Wednesday, July 11, 2018

Wilderness dungeons

Dungeon crawls don't have to be underground: zoom out a bit and the wilderness itself makes for great old-school crawl adventures.
(William McAusland)

These kind of adventures have been around since the very beginning of roleplaying games, and they've remained popular in all the decades since.  Dungeons usually work like this:
  1. Go into a twisty network of rooms and passages, all alike.
  2. Avoid/solve traps and other obstacles to movement.
  3. Fight monsters.
  4. Get loot.

It's a simple structure, which is both good and bad.  You probably don't want to ask too many questions (like what these monsters eat when they can't get adventurer).  But the simple format offers several clear types of fun:
  1. Mapping and exploring an unknown place.
  2. Thinking of clever ways to solve an obstacle.
  3. Struggling against a killable adversary when death is on the line.
  4. Being rewarded for your efforts.
If these sound like fun to you, try a dungeon crawl!  But even within that format, people enjoy different kinds of fun.  You might like the mapping and exploring part more than anything else.  Maybe you'd rather spend hours looking for a clever solution to a puzzle.  Maybe you're all about a good fight.  And though it might surprise you, not everyone cares about getting a reward for besting their enemies.

(Josh Burnett)


Dungeon crawls also constrain the adventure, providing both structure and challenge:
  • The network of rooms and passages limits the paths you can take.
  • A traditional dungeon crawler provides a gradient of difficulty, with the easier monsters at the start and the scariest ones at the end.
  • Being underground in a dangerous makes limited resources a challenge of its own.

(Jim Holloway)

Wilderness


A good wilderness looks a lot like a good dungeon, but not at the ten-foot scale.  You have to zoom out a bit, both in time and space.

(Charles Jefferys)


Recapping from earlier, a good dungeon crawl provides constraints:
  • limited paths
  • gradient of difficulty
  • limited resources
The last of these is easy: traveling through the wilderness uses up limited resources, whether it's rations you're eating or bandages you're using up.
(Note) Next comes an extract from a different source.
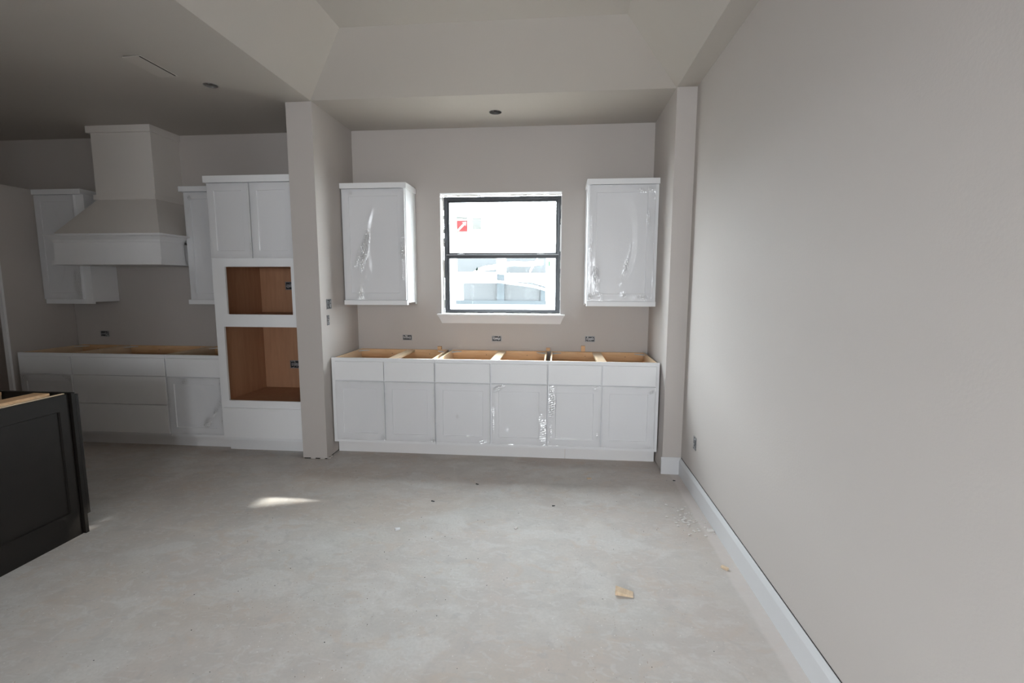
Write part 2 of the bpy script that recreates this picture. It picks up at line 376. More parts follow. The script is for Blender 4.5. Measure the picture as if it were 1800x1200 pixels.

A gradient of difficulty appears in the wilderness not because of the wilderness itself, but because of civilization.  Wandering in the woods near the big city you won't find any wolves, not because the wilderness couldn't support them, but because the city just won't allow it.  Civilizations tend to kill off threats over time.  Saber-toothed tigers don't exist in North America today because when we arrived in the continent we killed all of them.  So the most dangerous beasts tend to survive only out in the distance, far from people who would wipe them out.  Wandering deeper and deeper into the mountains you find strange creatures.

Close up, the forest doesn't seem to have limited paths.  The woods outside my house look much the same in every direction: a bit of undergrowth, trees set reasonably far apart.  You could walk any way you like.  But zoom out and the forest starts to have structure.  To the north there's a deep river canyon.  To the south there's a ridge and a bluff.  When you consider a mile at a time, there are only a few ways to travel that make any sense.

(Thomas Cole)

These criteria do seem to single out certain kinds of wilderness.  Mountains, swamps, and rivers make for good constraints on your movement.  Open plains tend more toward extended chase scenes than dungeon-style adventures.

Recapping again, dungeons provide several kinds of fun:
  1. Mapping and exploring an unknown place.
  2. Thinking of clever ways to solve an obstacle.
  3. Struggling against a killable adversary when death is on the line.
  4. Being rewarded for your efforts.
Let's see how we could find these in the wilderness:
  1. Mapping and exploring?  Plenty of that in an unknown wilderness.  Toss the party a few rumors and the journal from a previous expedition and watch the exploration begin.
  2. Obstacles are everywhere: rushing rivers, leech-filled swamps, avalanches, pit traps, high cliffs, etc.  Each one presents a particular danger and can be solved/traversed/avoided in various ways.
  3. Plenty of killable adversaries in the wilderness.  Just about anything that can live in a dungeon can live outdoors as well.  In fact, setting your dungeon crawl in the wilderness avoids many of the problematic questions.  We know what the goblins are eating in the woods just look at the animal bones.
  4. Understandable enemies make for understandable rewards.  If the ogres live here, they might ambush caravans there, so it makes sense for them to have loads of silk that they intend to trade with the giants.
Jedediah Smith about to be severely injured.

Not that any of this is new, of course.  Wilderness adventures have been around since the early days of roleplaying too.  But for me, it's been very helpful to think of how the wilderness can look much like an old-school dungeon crawl, putting a familiar place in a new light.

So what sort of dungeon crawl would you like to see run as a wilderness adventure?